=== INFORMATION SUPPLIED ===

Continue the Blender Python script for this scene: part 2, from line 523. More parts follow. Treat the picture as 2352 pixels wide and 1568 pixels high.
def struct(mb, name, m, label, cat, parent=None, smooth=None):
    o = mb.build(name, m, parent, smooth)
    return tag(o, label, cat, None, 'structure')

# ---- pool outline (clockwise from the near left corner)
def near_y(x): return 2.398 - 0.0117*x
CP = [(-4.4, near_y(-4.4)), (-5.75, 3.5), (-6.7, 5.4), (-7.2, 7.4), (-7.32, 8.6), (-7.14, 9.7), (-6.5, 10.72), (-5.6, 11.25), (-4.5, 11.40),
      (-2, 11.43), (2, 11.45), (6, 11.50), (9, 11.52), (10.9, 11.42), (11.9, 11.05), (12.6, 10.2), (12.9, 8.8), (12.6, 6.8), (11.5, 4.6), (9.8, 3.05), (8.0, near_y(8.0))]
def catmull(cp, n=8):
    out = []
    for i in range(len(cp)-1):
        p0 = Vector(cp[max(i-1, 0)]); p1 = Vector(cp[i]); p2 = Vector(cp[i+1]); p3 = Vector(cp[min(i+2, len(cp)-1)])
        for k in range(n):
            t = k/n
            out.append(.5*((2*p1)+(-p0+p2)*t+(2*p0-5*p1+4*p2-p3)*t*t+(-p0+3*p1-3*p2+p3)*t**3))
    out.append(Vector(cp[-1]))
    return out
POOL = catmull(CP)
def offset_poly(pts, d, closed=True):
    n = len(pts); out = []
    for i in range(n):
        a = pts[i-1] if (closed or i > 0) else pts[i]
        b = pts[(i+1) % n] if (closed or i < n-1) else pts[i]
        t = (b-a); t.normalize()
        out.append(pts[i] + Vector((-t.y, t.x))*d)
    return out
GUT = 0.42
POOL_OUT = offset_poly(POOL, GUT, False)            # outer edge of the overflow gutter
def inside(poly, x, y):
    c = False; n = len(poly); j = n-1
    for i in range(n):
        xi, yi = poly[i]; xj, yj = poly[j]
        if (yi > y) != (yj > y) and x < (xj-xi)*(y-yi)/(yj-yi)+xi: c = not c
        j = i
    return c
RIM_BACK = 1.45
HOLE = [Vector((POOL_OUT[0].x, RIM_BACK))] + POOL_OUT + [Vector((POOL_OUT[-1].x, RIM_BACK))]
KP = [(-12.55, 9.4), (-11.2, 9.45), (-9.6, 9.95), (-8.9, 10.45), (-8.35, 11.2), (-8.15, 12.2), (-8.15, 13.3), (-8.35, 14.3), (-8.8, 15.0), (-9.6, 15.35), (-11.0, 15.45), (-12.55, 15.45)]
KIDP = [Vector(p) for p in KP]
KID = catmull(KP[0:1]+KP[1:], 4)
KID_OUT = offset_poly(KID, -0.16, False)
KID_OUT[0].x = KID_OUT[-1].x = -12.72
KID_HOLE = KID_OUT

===

* [SET PROBLEM] Reproduce verbatim only this range: the first line of the material through the line that contains "return tag(o, label, cat, None, 'structure')", inclusive.

* [FINISHED TASK]
Continue the Blender Python script for this scene: part 2, from line 523. More parts follow. Treat the picture as 2352 pixels wide and 1568 pixels high.
def struct(mb, name, m, label, cat, parent=None, smooth=None):
    o = mb.build(name, m, parent, smooth)
    return tag(o, label, cat, None, 'structure')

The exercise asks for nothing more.